Performance is the key word with Sweet Honey in the Rock. While their albums always sound exquisite (Experience…101 is no exception), their music is intended to be a performance. The way Experience…101 was recorded reflects that intent. Rather than blending all of the vocal tracks together into a stereo sound, individual voices are at times shifted more to the right or left speakers, giving the listener the sense of hearing them as though they were performed in a room without artificial amplification so that the sounds are coming from the direction of each singer in relation to the listener. All that are missing are the movements of the singer's bodies and the sign language.

Experience…101 is intended to be an album of children's music, but unlike those with over-the-top cheesy lyrics and goofy instrumentation, this one is likely to be appreciated by adults, as well. The 18 tracks on the recording are musical responses to questions about the adult world as posed by children ages nine through twelve.

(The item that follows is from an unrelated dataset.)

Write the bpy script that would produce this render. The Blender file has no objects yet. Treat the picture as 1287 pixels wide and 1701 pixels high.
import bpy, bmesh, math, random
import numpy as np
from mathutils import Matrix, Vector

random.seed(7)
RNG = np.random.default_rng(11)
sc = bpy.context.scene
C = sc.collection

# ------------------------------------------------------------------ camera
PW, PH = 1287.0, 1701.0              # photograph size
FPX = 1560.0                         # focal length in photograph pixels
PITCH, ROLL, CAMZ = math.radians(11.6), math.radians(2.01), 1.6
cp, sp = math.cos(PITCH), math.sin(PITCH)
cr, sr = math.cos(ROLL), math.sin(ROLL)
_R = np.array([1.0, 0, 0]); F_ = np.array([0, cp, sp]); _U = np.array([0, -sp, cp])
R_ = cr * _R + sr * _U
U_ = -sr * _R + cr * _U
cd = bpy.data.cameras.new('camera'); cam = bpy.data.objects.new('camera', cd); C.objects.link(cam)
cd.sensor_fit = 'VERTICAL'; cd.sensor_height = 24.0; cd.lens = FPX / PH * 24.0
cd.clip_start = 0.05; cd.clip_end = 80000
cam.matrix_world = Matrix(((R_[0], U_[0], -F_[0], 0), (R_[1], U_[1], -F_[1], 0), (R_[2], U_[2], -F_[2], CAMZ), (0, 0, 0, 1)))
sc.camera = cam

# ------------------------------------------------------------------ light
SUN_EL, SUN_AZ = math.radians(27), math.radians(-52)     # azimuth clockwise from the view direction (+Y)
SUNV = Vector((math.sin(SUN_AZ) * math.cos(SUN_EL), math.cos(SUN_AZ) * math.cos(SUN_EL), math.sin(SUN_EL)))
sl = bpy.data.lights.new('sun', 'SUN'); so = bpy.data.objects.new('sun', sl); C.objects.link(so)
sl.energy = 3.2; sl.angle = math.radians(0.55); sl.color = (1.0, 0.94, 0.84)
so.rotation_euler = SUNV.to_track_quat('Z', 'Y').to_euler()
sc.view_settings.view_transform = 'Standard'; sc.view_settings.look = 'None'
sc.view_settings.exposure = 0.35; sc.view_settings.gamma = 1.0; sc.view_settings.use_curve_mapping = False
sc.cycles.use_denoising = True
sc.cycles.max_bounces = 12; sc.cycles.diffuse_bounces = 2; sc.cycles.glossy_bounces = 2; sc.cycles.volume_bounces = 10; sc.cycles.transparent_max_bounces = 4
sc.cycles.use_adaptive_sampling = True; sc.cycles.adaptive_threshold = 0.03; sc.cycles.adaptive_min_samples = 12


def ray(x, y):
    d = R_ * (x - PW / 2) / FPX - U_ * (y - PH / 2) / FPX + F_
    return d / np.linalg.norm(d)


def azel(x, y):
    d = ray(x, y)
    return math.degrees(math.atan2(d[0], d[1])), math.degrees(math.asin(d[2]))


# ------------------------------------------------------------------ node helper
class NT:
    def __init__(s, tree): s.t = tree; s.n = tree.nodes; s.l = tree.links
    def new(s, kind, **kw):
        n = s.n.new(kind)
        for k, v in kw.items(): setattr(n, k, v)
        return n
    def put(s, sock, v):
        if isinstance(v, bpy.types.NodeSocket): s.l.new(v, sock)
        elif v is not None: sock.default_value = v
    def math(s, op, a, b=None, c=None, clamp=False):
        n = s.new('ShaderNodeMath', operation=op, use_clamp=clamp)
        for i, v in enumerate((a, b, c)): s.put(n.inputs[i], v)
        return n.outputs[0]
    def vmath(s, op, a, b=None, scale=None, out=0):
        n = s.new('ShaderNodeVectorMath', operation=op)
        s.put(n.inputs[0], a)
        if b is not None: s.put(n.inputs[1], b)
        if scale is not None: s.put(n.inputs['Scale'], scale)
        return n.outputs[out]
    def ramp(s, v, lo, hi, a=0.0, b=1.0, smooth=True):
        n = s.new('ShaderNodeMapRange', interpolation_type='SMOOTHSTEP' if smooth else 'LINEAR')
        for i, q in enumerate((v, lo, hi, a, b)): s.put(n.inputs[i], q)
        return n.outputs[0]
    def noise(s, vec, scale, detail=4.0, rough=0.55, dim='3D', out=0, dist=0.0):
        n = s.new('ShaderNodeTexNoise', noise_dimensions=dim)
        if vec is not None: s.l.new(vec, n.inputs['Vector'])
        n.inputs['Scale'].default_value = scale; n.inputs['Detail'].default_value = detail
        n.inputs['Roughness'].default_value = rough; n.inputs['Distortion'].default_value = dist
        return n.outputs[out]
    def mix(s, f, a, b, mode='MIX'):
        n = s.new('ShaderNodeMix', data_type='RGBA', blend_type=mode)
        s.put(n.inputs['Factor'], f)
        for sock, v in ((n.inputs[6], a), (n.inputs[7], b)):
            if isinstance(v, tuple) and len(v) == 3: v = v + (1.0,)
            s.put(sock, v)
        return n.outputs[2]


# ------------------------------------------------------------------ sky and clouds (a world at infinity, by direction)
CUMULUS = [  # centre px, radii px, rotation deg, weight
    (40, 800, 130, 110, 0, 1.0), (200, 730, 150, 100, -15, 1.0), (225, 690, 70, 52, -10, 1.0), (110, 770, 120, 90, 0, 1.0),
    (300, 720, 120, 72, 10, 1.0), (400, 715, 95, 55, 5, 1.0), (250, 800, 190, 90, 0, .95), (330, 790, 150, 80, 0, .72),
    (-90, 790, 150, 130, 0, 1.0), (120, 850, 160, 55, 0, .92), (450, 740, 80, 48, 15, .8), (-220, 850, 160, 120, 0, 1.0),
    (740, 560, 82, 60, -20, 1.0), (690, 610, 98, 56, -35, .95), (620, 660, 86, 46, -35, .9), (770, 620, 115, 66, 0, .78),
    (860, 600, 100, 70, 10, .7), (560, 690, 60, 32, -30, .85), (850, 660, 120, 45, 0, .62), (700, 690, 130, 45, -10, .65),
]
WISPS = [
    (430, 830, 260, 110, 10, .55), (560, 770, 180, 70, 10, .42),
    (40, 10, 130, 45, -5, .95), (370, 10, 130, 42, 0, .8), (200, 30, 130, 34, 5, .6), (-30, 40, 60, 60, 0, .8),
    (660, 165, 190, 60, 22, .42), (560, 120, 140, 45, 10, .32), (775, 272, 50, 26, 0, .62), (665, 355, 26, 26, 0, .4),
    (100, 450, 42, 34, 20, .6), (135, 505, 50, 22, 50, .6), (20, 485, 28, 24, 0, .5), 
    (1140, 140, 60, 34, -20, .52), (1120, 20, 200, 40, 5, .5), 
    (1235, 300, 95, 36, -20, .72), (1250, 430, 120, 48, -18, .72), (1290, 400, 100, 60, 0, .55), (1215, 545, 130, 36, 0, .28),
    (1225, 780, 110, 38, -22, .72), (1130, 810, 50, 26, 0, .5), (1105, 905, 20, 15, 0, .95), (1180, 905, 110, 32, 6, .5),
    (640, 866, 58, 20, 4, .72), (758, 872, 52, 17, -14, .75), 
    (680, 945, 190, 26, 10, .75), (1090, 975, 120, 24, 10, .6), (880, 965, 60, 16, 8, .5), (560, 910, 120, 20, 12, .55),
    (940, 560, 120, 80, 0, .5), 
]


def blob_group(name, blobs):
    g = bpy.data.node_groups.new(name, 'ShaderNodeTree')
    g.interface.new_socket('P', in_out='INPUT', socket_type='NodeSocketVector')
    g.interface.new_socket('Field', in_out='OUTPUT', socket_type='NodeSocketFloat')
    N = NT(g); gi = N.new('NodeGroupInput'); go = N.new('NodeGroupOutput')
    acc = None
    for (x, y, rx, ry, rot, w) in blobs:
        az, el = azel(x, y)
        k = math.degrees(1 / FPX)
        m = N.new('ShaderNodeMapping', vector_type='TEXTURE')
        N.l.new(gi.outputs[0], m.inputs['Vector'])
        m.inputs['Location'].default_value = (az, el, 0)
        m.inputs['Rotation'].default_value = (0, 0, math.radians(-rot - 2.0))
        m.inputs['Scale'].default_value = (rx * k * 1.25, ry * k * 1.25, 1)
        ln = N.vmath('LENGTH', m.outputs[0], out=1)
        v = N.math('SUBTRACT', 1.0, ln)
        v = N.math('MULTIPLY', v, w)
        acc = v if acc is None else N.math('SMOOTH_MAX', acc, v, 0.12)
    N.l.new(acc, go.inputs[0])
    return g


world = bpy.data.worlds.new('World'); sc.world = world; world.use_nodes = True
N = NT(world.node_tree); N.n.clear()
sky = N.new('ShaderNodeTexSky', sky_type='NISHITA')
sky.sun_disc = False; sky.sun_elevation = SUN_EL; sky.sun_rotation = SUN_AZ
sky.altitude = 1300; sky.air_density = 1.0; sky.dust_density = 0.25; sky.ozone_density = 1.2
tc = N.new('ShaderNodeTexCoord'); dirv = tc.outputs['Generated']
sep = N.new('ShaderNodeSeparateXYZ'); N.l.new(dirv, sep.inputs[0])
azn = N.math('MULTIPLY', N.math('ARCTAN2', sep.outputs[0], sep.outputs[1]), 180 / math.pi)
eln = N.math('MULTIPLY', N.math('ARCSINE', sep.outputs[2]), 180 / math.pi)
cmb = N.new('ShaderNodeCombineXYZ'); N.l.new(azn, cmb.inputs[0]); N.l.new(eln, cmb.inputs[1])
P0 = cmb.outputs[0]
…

Topics addressed include the importance of education, of taking care of the world around you, and of listening to the wisdom of those who came before you. At times the songs can feel a little, well, preachy, but the intent seems genuine, and the music is so beautiful that one can forgive them for a little pulpit pounding.

While the album as a whole is above average, there are a few tracks that stand out to me. The running bass line and tight treble harmonies on "When I Grow Up" exemplify two of my favorite aspects of the Sweet Honey in the Rock sound. "In the Middle of the Night" is like curling up under your favorite blanket and being held by someone you love and trust, if that sort of thing can be distilled into a simple song. "Member of the World Community" offers an interesting new way of singing the ABC's.

Experience…101 has a little bit of something for everyone, drawing from diverse musical styles that range from folk to gospel to jazz and blues, with a little bit of swingin' rock 'n roll thrown in for good measure. Throughout, Sweet Honey in the Rock maintains the solid vocals and arrangements that makes the group such a pleasure to listen to. Fans of a cappella music should be pleased to have another fine album to add to their collections.